-- Data start --
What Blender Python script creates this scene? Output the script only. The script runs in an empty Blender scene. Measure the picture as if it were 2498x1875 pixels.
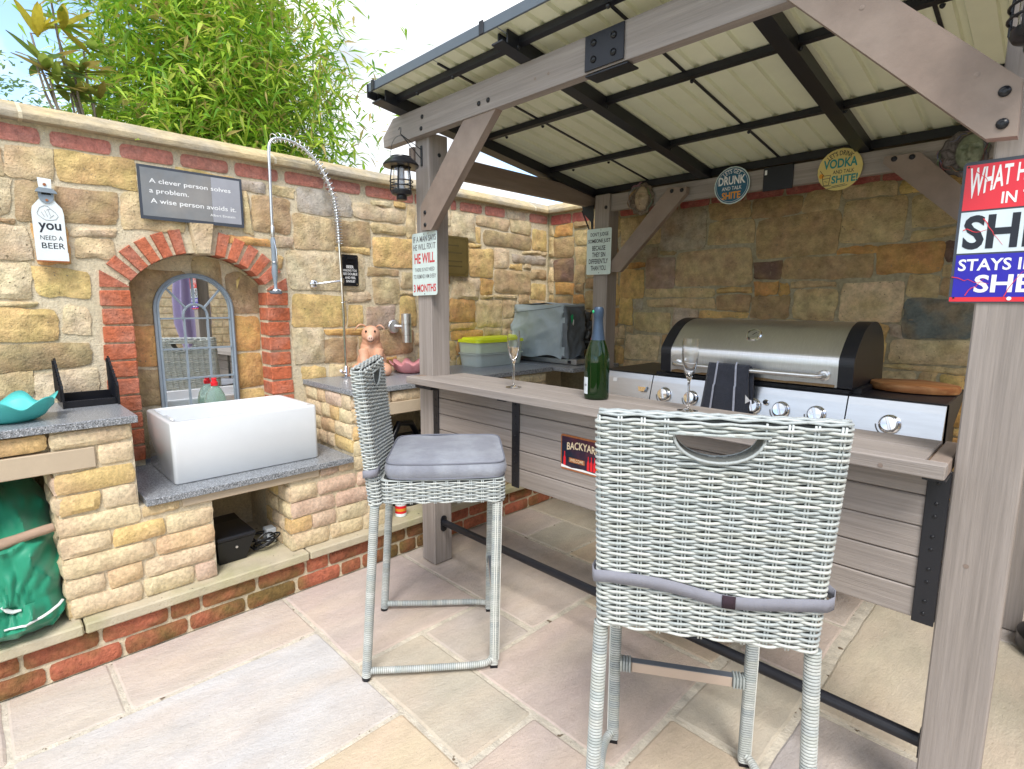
import bpy, bmesh, math, random
import numpy as np
from mathutils import Vector, Matrix, noise
D = bpy.data
random.seed(11)
PI = math.pi
R = math.radians
scn = bpy.context.scene

# ---------------------------------------------------------------- camera
cd = D.cameras.new('camera'); cam = D.objects.new('camera', cd); scn.collection.objects.link(cam)
yaw, pitch, roll = 0.78873344, 0.14539921, 0.0049341
f = Vector((-math.sin(yaw)*math.cos(pitch), math.cos(yaw)*math.cos(pitch), -math.sin(pitch)))
r0 = Vector((math.cos(yaw), math.sin(yaw), 0)); u0 = r0.cross(f)
r2 = r0*math.cos(roll)+u0*math.sin(roll); u2 = u0*math.cos(roll)-r0*math.sin(roll)
m = Matrix((r2, u2, -f)).transposed().to_4x4(); m.translation = Vector((0, 0, 1.45))
cam.matrix_world = m
cd.sensor_width = 36; cd.sensor_fit = 'HORIZONTAL'; cd.lens = 36*1336.3/2498; cd.clip_start = .05; cd.clip_end = 2000
scn.camera = cam
scn.render.resolution_x = 1024; scn.render.resolution_y = 769
scn.render.engine = 'CYCLES'

# ---------------------------------------------------------------- world and sun
SUN_EL, SUN_AZ = R(54), R(132)      # azimuth measured from +Y clockwise
w = D.worlds.new('World'); scn.world = w; w.use_nodes = True
nt = w.node_tree; nt.nodes.clear(); N = nt.nodes.new; L = nt.links.new
out = N('ShaderNodeOutputWorld'); sky = N('ShaderNodeTexSky'); sky.sky_type = 'NISHITA'; sky.sun_disc = False
sky.sun_elevation = SUN_EL; sky.sun_rotation = SUN_AZ; sky.ozone_density = 1.5; sky.dust_density = .6
bg = N('ShaderNodeBackground'); bg.inputs[1].default_value = .13; L(sky.outputs[0], bg.inputs[0])
tc = N('ShaderNodeTexCoord'); sep = N('ShaderNodeSeparateXYZ'); L(tc.outputs['Generated'], sep.inputs[0])
ad = N('ShaderNodeMath'); ad.operation = 'MAXIMUM'; ad.inputs[1].default_value = 0; L(sep.outputs[2], ad.inputs[0])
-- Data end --
Repeat only the lines from the beginning of the material through the line containing "scn.render.engine = 'CYCLES'", both ends kept, leaving pictures out.

What Blender Python script creates this scene? Output the script only. The script runs in an empty Blender scene. Measure the picture as if it were 2498x1875 pixels.
import bpy, bmesh, math, random
import numpy as np
from mathutils import Vector, Matrix, noise
D = bpy.data
random.seed(11)
PI = math.pi
R = math.radians
scn = bpy.context.scene

# ---------------------------------------------------------------- camera
cd = D.cameras.new('camera'); cam = D.objects.new('camera', cd); scn.collection.objects.link(cam)
yaw, pitch, roll = 0.78873344, 0.14539921, 0.0049341
f = Vector((-math.sin(yaw)*math.cos(pitch), math.cos(yaw)*math.cos(pitch), -math.sin(pitch)))
r0 = Vector((math.cos(yaw), math.sin(yaw), 0)); u0 = r0.cross(f)
r2 = r0*math.cos(roll)+u0*math.sin(roll); u2 = u0*math.cos(roll)-r0*math.sin(roll)
m = Matrix((r2, u2, -f)).transposed().to_4x4(); m.translation = Vector((0, 0, 1.45))
cam.matrix_world = m
cd.sensor_width = 36; cd.sensor_fit = 'HORIZONTAL'; cd.lens = 36*1336.3/2498; cd.clip_start = .05; cd.clip_end = 2000
scn.camera = cam
scn.render.resolution_x = 1024; scn.render.resolution_y = 769
scn.render.engine = 'CYCLES'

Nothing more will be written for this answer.